Updated

The Bush administration acknowledged Tuesday that reports of secret U.S.-run prisons for terror suspects have raised an outcry among European allies and said the U.S. will account for its actions.

Without confirming that any CIA detention sites exist in Europe, a State Department spokesman said the U.S. has not violated either its own laws or international treaties.

"The United States in its actions does not break U.S. law," spokesman Sean McCormack said. "All its actions comply with the Constitution and we abide by our international obligations.

"And all we can do is do our best to try to explain that to publics around the world — to our own public and to European publics or wherever the question may arise."

The United States has not answered queries about the issue from allies including Britain and Spain in recent weeks, McCormack said. He said those answers are forthcoming, along with a response to a letter expected soon on behalf of the European Union.

Allegations the CIA hid and interrogated key Al Qaeda suspects at Soviet-era compounds in eastern Europe were first reported Nov. 2 in The Washington Post.

A day later, the advocacy group Human Rights Watch said it had evidence indicating the CIA flew suspected terrorists captured in Afghanistan to Poland and Romania.

Concerns about alleged CIA activities in Europe have led to investigations in a half dozen countries. The CIA has declined to comment on the investigations, and the White House and State Department have not confirmed any of the allegations.

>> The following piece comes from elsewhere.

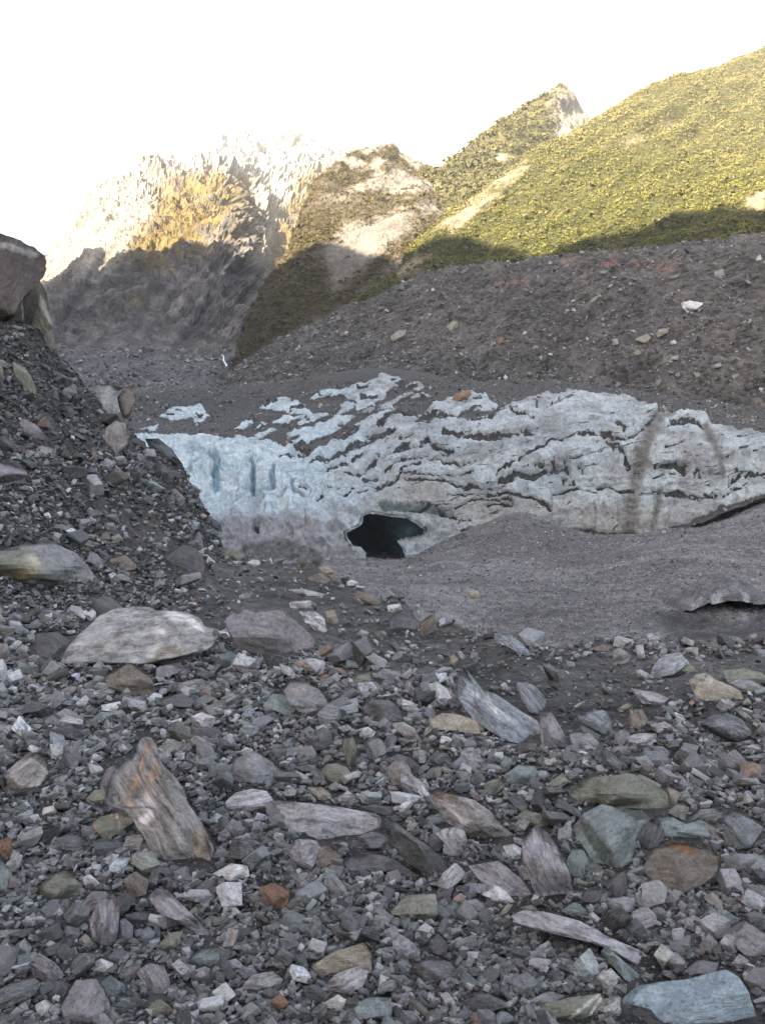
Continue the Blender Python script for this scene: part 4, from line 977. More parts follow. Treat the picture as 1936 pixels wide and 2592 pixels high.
H|.4|t|teal angular rock||1418,222 1460,180 1542,230 1510,263
H|.3|ss|small striped white stone||1205,218 1240,190 1252,222 1215,244
H|.3|ps|white and black banded stone||1258,222 1285,195 1312,215 1280,248
H|.5|o|broad olive rock|broad olive rock|28,205 100,130 230,120 242,212 190,245 100,225
H|.3|t|teal block||253,192 300,150 352,180 342,235 280,239
H|.5|k|mauve white cobble||588,178 640,170 692,205 650,218
H|.3|d|dark pointed rock||178,362 240,290 292,350 250,390
H|.5|t|pale teal rock||768,193 830,155 892,195 860,234
H|.3|d|dark mauve block||833,173 890,95 952,100 932,162 870,184
H|.2|d|dark blue wedge|dark blue wedge|958,75 1050,15 1062,92 1020,155
H|.4|ms|mauve boulder with pale speckles|speckled mauve boulder|370,0 500,-20 600,55 642,122 560,155 430,75
H|.6|w|long white stone||670,365 700,345 755,355 740,375
Z|.8|bs|large blue grey bedrock slab with rusty cracks on the gully side|bedrock slab|1160,1705 1178,1688 1200,1740 1250,1758 1300,1790 1360,1826 1372,1890 1290,1880 1200,1830 1160,1770
F|.3|m|mauve slab leaning against the bedrock slab||220,60 300,60 340,130 400,230 415,295 360,290 240,280
L|0|x|massive overhanging brown boulder on top of the left slope|massive overhanging boulder|-160,60 -80,20 0,5 110,40 200,72 267,150 237,252 200,275 150,335 60,470 0,485 -160,490
L|.1|y|pale brown rock pillar|rock pillar|140,340 240,262 282,340 322,600 335,690 200,665 150,500
L|.3|p|large pale cracked boulder|large pale cracked boulder|498,912 560,890 640,878 742,900 700,960 720,1045 690,1065 560,1055 510,995
L|.1|n|brown leaning slab|brown leaning slab|740,900 800,888 802,985 770,1090 740,1085 715,1020 660,985
M|.1|k|pale upright boulder with a rusty right side|rusty sided boulder|592,232 690,150 752,170 765,290 700,360 640,305
M|.4|m|mauve grey rock|mauve grey rock on the slope|98,182 150,140 230,190 287,265 200,267 110,215
M|.4|m|grey layered rock cut by the left edge||-80,415 0,405 100,400 162,460 150,525 -80,530
M|.2|d|dark beak shaped rock jutting over the ice|beak shaped rock|868,262 950,258 1030,330 1090,410 1102,452 1000,435 930,375
M|.2|d|dark thin slab jutting over the ice||958,432 1050,450 1107,492 1040,495
M|.2|d|dark rounded block||898,375 960,400 1040,480 1052,560 960,530
M|.3|k|brownish block|brownish block|958,565 1050,560 1112,620 1090,665 990,645
L|.3|o|greenish grey slab|greenish grey slab|78,742 150,780 222,900 212,985 130,915 88,835
L|.4|m|pale mauve rock||288,892 350,930 362,985 300,965
M|.4|w|white stone||248,715 290,700 317,735 280,744
M|.4|o|light topped rock|light topped rock|1328,905 1450,940 1482,985 1400,995 1340,965
M|.3|n|brown pale topped stone||568,835 640,820 667,850 640,885 590,875
M|0|n|thin brown upright splinter||550,312 582,310 577,425 553,405
L|.3|d|dark rock||1238,792 1330,800 1332,828 1260,814
M|.4|k|pinkish flat rock||150,330 230,300 340,320 330,380 200,370
M|.3|g|grey blocky rock||750,350 840,345 900,400 820,420
M|.4|b|bluish flat rock||725,660 780,680 795,720 750,715
M|.3|d|dark ledge rock||1110,650 1200,680 1320,770 1330,820 1230,790
M|.3|p|pale stone||370,705 410,695 430,730 390,745
L|.4|p|pale pointed stone||70,580 100,570 122,615 90,625
L|.3|n|brown block cut by the left edge||-60,760 5,750 22,800 18,910 -60,920
L|.3|d|dark tilted rock||380,1000 430,1020 460,1060 410,1080
O|.4|w|bright white boulder|bright white boulder|1150,390 1200,380 1283,395 1250,432 1190,452 1155,422
O|.5|y|long tan slab|long tan slab|868,612 990,558 1002,590 930,632
O|.5|y|short tan slab||1000,582 1010,555 1082,540 1070,570 1010,602
O|.3|p|pale round boulder||738,612 770,602 778,640 740,647
O|.4|p|light grey tilted block||598,388 660,345 682,355 640,392 605,407
O|.2|w|white triangular boulder|white triangular boulder|1573,148 1620,100 1632,132
O|.3|p|pale grey boulder beside a brown hollow||1348,205 1400,188 1412,240 1350,252
O|.4|g|grey flat boulder||648,205 720,195 690,222
O|.3|b|pale blue splinter||988,880 1030,838 1037,862 990,912
O|.3|r|orange tan boulder||50,605 85,595 92,630 60,638
O|.3|y|orange brown boulder||5,640 40,620 48,648 10,655
O|.5|n|brown flat slab||98,508 190,488 120,522
O|.2|y|tan upright boulder||148,932 200,908 222,940 160,963
O|.4|w|small white boulder||1082,625 1110,612 1125,632 1095,642
O|.4|p|pale boulder||1070,735 1100,715 1140,702 1130,730 1080,752
O|.3|y|cream boulder||1225,815 1250,805 1270,825 1240,840
O|.3|y|tan boulder||1110,820 1130,805 1145,825 1125,840
O|.4|p|pale flat boulder||1328,770 1380,750 1395,770 1350,785
O|.3|p|light boulder||1475,1070 1500,1040 1525,1065 1500,1100
O|.3|p|light squarish boulder||1560,1060 1600,1045 1605,1085 1570,1095
O|.3|y|small tan boulder||865,690 895,672 912,695 880,708
O|.3|w|small white round boulder||88,838 100,820 116,838 100,852
O|.4|p|thin pale slab||1075,245 1110,228 1145,222 1120,245
O|.4|p|pale lying slab||770,312 800,298 820,302 790,322
N|.3|y|pale tan overhanging boulder|overhanging tan boulder|1248,532 1290,500 1322,505 1310,535 1280,563
N|.3|y|rough tan boulder|rough tan boulder|915,595 960,560 1012,548 1000,590 930,628
N|.3|w|white round boulder||1157,315 1168,303 1182,315 1168,328
N|.3|y|cream round boulder||612,582 628,570 642,582 626,597
N|.3|p|white flat boulder||275,748 310,738 325,750 300,760
N|.3|p|pale triangular boulder||1003,785 1020,760 1035,770 1015,792
N|.3|p|pale small boulder||195,800 215,785 230,795 210,805
P|.3|r|pinkish brown block lying on the ice edge|pinkish brown block|1283,148 1300,108 1390,90 1402,120 1340,158
'''
CDEF = {'g': (.15,.15,.158), 'd': (.07,.07,.076), 'm': (.155,.142,.158), 'b': (.125,.14,.165), 't': (.13,.165,.165), 'o': (.135,.137,.10), 'n': (.125,.10,.08),
        'r': (.18,.09,.045), 'w': (.46,.45,.44), 'p': (.22,.215,.215), 'k': (.21,.19,.183), 'y': (.23,.195,.14), 's': (.22,.21,.225), 'x': (.06,.045,.039)}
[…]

The Council of Europe, the continent's main human rights watchdog, also is looking into the reports, and EU justice official Jonathan Faul formally raised the issue last week with the White House and State Department.

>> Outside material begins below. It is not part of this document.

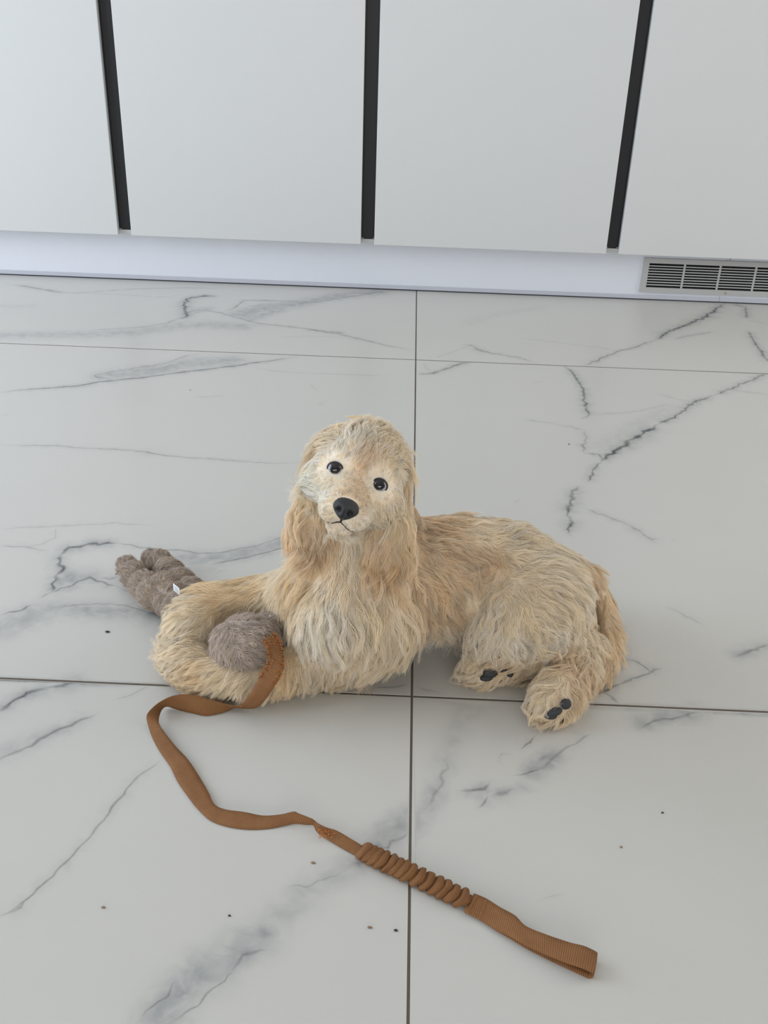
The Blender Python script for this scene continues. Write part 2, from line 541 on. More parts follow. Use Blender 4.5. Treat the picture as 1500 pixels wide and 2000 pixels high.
def field(xy):
    """vein darkness and cloudiness at floor points"""
    v = np.zeros(len(xy))
    c = np.zeros(len(xy))
    for q, ww, dd in prepared:
        R = ww.max() * 9
        lo, hi = q.min(0) - R, q.max(0) + R
        idx = np.where(((xy > lo) & (xy < hi)).all(1))[0]
        if not len(idx): continue
        p = xy[idx]
        best = np.zeros(len(idx)); halo = np.zeros(len(idx))
        for i in range(len(q) - 1):
            a, b = q[i], q[i + 1]
            ab = b - a
            L2 = ab @ ab + 1e-12
            t = np.clip(((p - a) @ ab) / L2, 0, 1)
            d = np.linalg.norm(p - a - t[:, None] * ab, axis=1)
            w = ww[i] + (ww[i + 1] - ww[i]) * t
            k = dd[i] + (dd[i + 1] - dd[i]) * t
            best = np.maximum(best, k * np.exp(-(d / w) ** 2))
            halo = np.maximum(halo, k * .42 * np.exp(-(d / (w * 4.5)) ** 2) * np.clip(w / .0022, 0, 1))
        v[idx] = np.maximum(v[idx], best)
        c[idx] = np.maximum(c[idx], halo)
    for q, r, s in CLOUDS:
        lo, hi = q.min(0) - r * 2, q.max(0) + r * 2
        idx = np.where(((xy > lo) & (xy < hi)).all(1))[0]
        if not len(idx): continue
        p = xy[idx]
        best = np.zeros(len(idx))
        for i in range(len(q) - 1):
            a, b = q[i], q[i + 1]
            ab = b - a
            t = np.clip(((p - a) @ ab) / (ab @ ab + 1e-12), 0, 1)
            d = np.linalg.norm(p - a - t[:, None] * ab, axis=1)
            best = np.maximum(best, s * np.exp(-(d / r) ** 2 * 1.6))
        c[idx] = np.maximum(c[idx], best)
    return v, c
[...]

The issue is expected to dominate Secretary of State Condoleezza Rice's trip to Romania and other European countries next week, and it was a topic for a meeting Tuesday in Washington with the new German foreign minister.

"We acknowledged that this is generating interest among publics and governments and parliaments as well," McCormack said. "We understand that these issues need to be responded to, and the secretary pledged to the foreign minister that we will respond to the EU presidency inquiry."

On Monday, the European Union's top justice official warned that EU nations could lose voting rights in the 25-nation bloc if they hosted a clandestine detention center.

A secret jail would violate the European Convention on Human Rights, EU Justice and Home Affairs Commissioner Franco Frattini said.

Prisoner transport flights without the knowledge of local authorities would violate international aviation agreements, he said.

McCormack urged a broad view of the prison allegations that takes into account the unusual, multi-front war on terror.

"Any government needs to act to protect its own people," McCormack said. "Ask yourself the question, if you were able to detain a terrorist responsible for the deaths of thousands of people before that act took place, absolutely a government would make every effort in order to do that."